Brandon (played by Michael Fassbender who collaborated with McQueen on Hunger) is a sex-addict who lives a life of dedicated routine, so much so it would seem he’s addicted to his daily process. He’s successful, handsome and he gets any women he wants. He sometimes buys sex, other times he picks up women in bars, restaurants, the office or on the subway. He is hardly a character I cared anything about. As The Wife said, “so this is just a guy going around having a lot of sex? What’s the point?” Touche, wife, touche. If we intellectualize it, that may be the conclusion McQueen wanted us to draw. There is no point to this life. But as a visceral response as an audience member, I couldn’t get engaged. When his sister, Sissy (played by Carey Mulligan), arrives there is this spark of interest. There is an opportunity to find out something deeper about this man, insight into his behavior or reasons for this apparent animosity toward his sister. But no. Not until Brandon watches Sissy perform a heartbreaking arrangement of “New York New York” do I feel any connection with the characters or have any emotional response.
Mulligan’s performance was captured in real time with three cameras, no other shots were necessary. Sissy takes the stage in a close up and sings “New York New York” as a morose dirge that evokes a sense of longing and loss. The lyrics say “I want to be king of the hill, top of the heap,” about a person ready to conqueror this asphalt jungle that is NY. But I don’t believe Sissy. The arrangement turns her into a dishonest performer; she’s lying to us. She doesn’t want to fight her way to the top, she hasn’t the fight left in her. She wants support and comfort and she’s asking for it to come from her brother across the room. She’s singing to him, not New York. Just like that we start to understand this complicated and tortured relationship, something full of pain and rejection and abandonment. It’s the first glimpse of complexity in Brandon’s character and it is revealed without dialogue, without a flashback. Their history manifests itself into a single tear that streaks down Brandon’s cheek conjured up by a performances so overwrought with melancholy I almost cried myself. What? I can admit it, I don’t need to protect my masculinity, I’ll fight you.

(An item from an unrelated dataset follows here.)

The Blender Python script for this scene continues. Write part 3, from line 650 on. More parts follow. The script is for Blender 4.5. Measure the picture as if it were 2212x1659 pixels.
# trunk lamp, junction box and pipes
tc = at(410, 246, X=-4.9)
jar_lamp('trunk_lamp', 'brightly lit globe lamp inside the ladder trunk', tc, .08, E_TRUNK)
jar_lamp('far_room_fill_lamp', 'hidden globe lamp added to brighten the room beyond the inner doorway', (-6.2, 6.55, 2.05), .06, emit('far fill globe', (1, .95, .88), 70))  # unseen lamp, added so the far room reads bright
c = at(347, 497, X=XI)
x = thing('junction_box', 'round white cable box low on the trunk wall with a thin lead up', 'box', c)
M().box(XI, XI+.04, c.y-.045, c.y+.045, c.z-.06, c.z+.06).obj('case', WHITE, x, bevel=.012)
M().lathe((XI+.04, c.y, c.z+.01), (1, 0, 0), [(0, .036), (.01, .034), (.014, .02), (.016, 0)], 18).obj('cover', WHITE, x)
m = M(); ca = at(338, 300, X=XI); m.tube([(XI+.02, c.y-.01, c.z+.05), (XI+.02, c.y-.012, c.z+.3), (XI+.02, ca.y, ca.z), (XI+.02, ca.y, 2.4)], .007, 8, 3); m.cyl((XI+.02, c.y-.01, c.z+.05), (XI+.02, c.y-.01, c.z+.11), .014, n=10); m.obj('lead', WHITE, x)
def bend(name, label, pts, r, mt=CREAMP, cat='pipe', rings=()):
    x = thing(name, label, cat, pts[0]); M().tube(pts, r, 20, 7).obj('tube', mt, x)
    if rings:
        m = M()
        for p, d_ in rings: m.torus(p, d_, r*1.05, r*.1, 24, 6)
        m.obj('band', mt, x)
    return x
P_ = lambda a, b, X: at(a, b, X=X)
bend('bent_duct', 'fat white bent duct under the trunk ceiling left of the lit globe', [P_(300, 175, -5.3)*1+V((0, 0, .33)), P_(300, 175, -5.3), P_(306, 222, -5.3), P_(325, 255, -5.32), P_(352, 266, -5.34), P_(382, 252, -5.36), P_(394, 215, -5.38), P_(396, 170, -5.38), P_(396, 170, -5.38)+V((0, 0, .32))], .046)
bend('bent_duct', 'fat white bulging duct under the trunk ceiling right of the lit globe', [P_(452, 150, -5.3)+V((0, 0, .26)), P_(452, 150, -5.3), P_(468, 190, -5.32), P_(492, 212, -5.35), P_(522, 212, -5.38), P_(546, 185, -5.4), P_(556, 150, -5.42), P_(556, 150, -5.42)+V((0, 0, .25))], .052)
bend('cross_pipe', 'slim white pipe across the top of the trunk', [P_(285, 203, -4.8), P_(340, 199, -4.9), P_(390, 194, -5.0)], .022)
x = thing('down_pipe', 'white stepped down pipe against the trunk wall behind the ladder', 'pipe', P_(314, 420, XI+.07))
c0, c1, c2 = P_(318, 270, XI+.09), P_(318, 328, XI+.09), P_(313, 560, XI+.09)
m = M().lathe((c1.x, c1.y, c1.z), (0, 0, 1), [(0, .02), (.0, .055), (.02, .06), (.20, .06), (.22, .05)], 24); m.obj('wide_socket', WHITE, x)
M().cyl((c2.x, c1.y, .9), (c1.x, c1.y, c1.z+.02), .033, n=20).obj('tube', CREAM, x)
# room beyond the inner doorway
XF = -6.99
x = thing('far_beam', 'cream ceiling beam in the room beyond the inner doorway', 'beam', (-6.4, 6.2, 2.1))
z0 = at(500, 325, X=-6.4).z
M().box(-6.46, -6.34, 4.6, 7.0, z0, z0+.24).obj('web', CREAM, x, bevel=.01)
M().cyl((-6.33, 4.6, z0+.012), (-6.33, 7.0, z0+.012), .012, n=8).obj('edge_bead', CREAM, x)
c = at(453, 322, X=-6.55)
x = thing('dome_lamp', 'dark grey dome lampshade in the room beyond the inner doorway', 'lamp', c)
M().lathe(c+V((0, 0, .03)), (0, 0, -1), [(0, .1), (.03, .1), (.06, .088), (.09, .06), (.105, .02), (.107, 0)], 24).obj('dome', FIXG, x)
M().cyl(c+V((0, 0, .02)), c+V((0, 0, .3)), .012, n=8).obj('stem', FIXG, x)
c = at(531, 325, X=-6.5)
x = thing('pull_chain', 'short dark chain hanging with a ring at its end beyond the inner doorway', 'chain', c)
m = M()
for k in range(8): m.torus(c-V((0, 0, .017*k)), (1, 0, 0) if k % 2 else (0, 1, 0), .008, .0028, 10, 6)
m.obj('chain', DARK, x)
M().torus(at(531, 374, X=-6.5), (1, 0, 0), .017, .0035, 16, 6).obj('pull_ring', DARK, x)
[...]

McQueen returns the trust actors have in him by trusting them to carry the burden of the scene. A film student would have shot that performance from 15 angles with an extreme close-up on Fassbender’s tear and Mulligan’s lips out of fear their actor’s couldn’t provide the emotion needed to illicit the appropriate response form the audience. But get fearless actors with a fearless director and you can allow scenes to play out. Which brings us to the sex scene between Brandon and Marianne (played by Nicole Beharie).
If there is any person Brandon wants to have a connection with, one person to ease his loneliness, it’s Marianne; she’s the co-worker he has been coveting. Everything about their relationship feels authentic and comfortable. Their date is one long take at the restaurant table and at the end of the night he does not have sex with her. Like in Jazz, the note not played resonates the most. Once the physical activity does start up in their relationship it is again covered in one long take. Unlike sex Brandon had with the other girls, this had an honest pace and progression that was natural. It was conversation leading to kissing, caressing, gradual undressing; it was the intimate, personal sex of a couple in a relationship. And he remains flaccid, asking her to leave in his humiliation. Perhaps he didn’t want to involve her in this self-destructive cycle.
Mr. Dill would lecture that in film every frame derives its meaning from the frames that precede it; therefore through comparison, the final sex scene creates in us a different attitude toward coitus. Brandon enters an apartment without a word and then immediately engages in lurid sex. It’s composed of tight shots, cut so quickly you don’t know which body parts belong to whom – it is easily the most explicit scene in the film. We hold on one shot for the longest period of time. It’s Brandon who begins to cry, out of what I assume, is shame. There is something unreal, disconnected and emotionless about this sex scene that is created on how McQueen shoots and edits the scene together. And it’s even more impersonal because we got the scene earlier that felt some familiar.
The opening of the film works as a sort of prologue, introducing us to Brandon. Then we get a bookend. He travels on the subway and draws the flirtatious stare of a married woman sitting across from him. She becomes uncomfortable and flees before the flirtation can go further (all done with suggestive glances and no dialogue). At the end of the film the same married woman appears, she’s ready and willing this time around. Brandon just looks up at her, they make eye contact and then we cut out. With the tragedy his addiction help bring upon him in the past few days, has he reformed? Will he fall into temptation? It’s the sort of ending and elaborate character study that is brilliant for the avid art-house film lover, I’m sure it will get them aroused intellectually as well as sexually. And I myself am one of those art-house regulars so this certainly satisfied my intellectual needs, however, the unwavering attention to detail as a character study got me thinking my way through most of the film and only getting emotional involved in a few scenes. And what I was hoping for was something that satisfied both, like Hunger did for me. Fassbender, McQueen and Mulligan are the best in the business, they do awe-inspiring work, this just could not catch up to all I was anticipating.